* Begin Supplied records *
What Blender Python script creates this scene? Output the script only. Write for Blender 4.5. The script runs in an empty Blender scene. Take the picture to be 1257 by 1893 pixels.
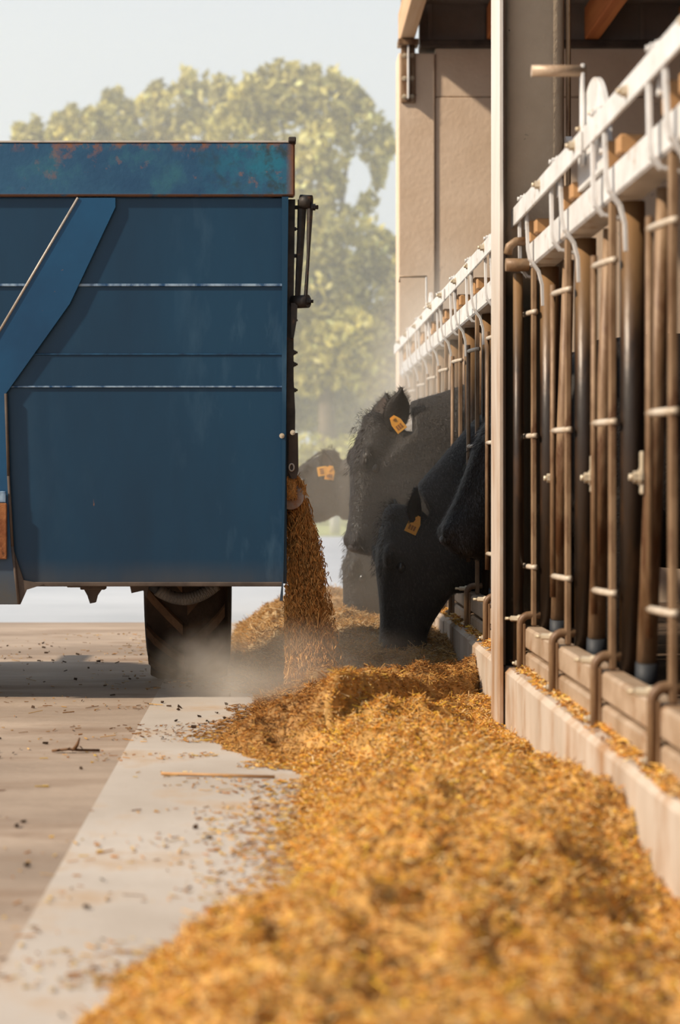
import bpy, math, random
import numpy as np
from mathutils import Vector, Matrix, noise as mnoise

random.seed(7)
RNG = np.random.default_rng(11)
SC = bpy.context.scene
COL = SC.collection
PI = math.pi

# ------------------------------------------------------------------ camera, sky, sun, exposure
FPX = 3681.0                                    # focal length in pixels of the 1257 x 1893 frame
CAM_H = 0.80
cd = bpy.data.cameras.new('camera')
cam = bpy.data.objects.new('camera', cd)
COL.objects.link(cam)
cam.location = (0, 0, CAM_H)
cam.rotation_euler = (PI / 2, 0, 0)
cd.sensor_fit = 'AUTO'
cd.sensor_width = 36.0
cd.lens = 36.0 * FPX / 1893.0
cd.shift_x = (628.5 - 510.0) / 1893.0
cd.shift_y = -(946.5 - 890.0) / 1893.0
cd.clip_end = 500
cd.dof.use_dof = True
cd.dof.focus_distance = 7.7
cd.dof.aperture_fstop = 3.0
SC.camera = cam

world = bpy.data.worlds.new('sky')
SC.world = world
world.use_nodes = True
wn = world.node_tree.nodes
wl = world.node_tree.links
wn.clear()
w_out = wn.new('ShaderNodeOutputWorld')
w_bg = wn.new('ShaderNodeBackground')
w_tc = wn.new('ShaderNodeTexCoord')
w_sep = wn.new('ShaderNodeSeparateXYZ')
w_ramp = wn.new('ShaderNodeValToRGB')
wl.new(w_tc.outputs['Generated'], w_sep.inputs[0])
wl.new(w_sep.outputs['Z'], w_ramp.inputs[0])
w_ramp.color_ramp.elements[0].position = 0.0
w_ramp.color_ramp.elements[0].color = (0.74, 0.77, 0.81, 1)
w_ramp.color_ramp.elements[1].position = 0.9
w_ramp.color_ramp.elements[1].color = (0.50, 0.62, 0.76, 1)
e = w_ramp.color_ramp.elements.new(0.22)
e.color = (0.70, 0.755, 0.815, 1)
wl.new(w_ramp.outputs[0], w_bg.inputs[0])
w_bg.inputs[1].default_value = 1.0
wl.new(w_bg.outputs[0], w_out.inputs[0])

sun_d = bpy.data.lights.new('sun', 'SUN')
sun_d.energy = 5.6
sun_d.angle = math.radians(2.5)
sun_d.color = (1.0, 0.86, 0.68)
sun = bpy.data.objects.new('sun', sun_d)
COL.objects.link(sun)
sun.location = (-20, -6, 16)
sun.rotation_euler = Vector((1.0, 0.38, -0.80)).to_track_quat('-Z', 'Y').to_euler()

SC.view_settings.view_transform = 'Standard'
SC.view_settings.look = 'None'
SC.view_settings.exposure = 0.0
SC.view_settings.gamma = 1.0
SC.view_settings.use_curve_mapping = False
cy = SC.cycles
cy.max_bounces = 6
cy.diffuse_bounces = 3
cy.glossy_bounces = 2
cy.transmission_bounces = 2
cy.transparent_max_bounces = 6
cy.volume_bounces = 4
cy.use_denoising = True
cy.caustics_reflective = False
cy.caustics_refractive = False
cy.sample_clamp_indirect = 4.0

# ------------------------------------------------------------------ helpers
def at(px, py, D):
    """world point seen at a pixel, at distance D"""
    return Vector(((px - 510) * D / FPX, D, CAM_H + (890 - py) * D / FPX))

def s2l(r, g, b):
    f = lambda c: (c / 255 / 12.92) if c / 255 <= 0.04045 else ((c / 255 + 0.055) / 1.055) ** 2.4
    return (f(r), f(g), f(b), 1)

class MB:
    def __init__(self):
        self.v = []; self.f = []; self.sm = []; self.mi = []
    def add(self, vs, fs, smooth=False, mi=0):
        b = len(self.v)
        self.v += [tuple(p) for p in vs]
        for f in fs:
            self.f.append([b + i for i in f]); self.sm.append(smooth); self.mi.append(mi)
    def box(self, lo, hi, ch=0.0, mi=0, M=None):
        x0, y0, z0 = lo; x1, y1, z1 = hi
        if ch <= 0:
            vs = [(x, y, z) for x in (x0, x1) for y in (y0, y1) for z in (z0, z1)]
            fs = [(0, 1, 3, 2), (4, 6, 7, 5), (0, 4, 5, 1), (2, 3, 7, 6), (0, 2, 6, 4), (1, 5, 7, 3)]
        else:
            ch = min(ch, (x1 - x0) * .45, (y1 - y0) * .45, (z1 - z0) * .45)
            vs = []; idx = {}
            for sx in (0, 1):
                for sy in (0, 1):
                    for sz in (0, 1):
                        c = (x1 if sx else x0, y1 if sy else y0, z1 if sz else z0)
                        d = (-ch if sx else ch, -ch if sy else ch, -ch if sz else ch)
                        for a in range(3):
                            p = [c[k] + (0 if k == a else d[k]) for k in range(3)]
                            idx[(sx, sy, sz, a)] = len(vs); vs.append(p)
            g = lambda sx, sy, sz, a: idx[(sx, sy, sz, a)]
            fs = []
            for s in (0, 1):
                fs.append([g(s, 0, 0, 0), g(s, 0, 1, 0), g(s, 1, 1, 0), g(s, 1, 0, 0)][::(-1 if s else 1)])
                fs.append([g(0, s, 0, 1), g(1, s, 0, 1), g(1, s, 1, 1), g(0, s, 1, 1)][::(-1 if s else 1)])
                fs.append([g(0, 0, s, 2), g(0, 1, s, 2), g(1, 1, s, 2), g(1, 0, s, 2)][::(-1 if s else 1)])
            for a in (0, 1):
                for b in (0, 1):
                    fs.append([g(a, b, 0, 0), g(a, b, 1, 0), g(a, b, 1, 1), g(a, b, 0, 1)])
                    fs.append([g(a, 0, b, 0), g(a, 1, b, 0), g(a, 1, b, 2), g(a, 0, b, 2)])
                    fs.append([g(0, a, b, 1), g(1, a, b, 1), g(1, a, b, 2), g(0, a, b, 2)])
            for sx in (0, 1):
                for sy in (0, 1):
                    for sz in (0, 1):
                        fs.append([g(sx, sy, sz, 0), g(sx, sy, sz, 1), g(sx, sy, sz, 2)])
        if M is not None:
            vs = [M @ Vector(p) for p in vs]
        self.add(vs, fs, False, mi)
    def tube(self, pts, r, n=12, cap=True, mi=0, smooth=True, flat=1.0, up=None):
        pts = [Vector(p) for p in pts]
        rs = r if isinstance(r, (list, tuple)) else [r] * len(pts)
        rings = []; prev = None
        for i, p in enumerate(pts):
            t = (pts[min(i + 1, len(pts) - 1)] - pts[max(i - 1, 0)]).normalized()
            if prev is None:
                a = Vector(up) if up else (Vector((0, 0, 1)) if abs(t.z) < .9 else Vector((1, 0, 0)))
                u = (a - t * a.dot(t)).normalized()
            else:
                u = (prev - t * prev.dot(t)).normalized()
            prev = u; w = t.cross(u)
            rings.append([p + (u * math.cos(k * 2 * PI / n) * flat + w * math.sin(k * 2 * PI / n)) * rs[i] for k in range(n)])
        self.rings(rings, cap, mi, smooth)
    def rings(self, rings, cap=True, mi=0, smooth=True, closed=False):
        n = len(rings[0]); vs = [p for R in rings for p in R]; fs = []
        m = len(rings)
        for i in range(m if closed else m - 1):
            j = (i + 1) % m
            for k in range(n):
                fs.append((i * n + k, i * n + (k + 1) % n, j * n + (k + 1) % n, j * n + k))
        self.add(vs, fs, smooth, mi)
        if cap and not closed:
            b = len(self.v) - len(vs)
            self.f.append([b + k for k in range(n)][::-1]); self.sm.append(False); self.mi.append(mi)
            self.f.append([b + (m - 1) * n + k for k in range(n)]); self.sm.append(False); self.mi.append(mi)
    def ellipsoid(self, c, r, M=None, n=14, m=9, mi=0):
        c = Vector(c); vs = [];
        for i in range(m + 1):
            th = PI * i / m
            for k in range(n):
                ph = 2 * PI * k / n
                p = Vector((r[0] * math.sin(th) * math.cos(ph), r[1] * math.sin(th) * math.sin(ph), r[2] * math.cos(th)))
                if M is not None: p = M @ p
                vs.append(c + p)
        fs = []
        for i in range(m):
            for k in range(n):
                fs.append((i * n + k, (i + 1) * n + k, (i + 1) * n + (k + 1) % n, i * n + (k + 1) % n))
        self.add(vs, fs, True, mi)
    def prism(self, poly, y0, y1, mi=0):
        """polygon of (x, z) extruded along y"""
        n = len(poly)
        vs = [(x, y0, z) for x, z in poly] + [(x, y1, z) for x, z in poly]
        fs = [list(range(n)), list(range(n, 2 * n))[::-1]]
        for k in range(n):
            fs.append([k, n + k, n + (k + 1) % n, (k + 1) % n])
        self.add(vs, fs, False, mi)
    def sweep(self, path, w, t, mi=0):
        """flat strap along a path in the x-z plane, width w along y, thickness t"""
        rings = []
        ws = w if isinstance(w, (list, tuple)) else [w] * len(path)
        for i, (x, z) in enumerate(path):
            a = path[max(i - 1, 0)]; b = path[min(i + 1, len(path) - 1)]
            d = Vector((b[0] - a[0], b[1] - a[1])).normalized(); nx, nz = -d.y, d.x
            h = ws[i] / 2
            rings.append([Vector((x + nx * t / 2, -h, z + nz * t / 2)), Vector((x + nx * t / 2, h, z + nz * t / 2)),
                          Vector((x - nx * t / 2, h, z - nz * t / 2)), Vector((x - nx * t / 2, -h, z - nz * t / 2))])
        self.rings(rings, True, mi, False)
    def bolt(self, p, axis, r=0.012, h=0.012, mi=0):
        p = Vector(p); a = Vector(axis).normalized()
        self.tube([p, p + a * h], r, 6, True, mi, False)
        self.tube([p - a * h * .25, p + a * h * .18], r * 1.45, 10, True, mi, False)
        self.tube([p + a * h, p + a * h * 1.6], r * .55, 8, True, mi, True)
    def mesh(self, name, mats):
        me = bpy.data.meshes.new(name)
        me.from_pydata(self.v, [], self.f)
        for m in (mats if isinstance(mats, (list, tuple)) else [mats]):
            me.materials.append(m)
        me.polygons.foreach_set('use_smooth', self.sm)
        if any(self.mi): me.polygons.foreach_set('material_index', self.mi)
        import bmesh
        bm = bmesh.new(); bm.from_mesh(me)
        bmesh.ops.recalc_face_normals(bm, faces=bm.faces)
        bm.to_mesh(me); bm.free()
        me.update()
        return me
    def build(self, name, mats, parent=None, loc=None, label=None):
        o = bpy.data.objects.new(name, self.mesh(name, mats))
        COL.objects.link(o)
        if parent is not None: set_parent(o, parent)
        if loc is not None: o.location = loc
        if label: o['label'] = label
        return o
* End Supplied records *
* Begin Supplied records *
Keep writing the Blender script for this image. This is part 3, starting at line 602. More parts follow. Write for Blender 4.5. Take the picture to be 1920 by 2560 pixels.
* End Supplied records *
Problem details: Copy the lines above exactly, starting with the line that contains "What Blender Python" and ending with the line that contains "from mathutils import", and leave out any pictures.

Answer below:
What Blender Python script creates this scene? Output the script only. Write for Blender 4.5. The script runs in an empty Blender scene. Take the picture to be 1257 by 1893 pixels.
import bpy, math, random
import numpy as np
from mathutils import Vector, Matrix, noise as mnoise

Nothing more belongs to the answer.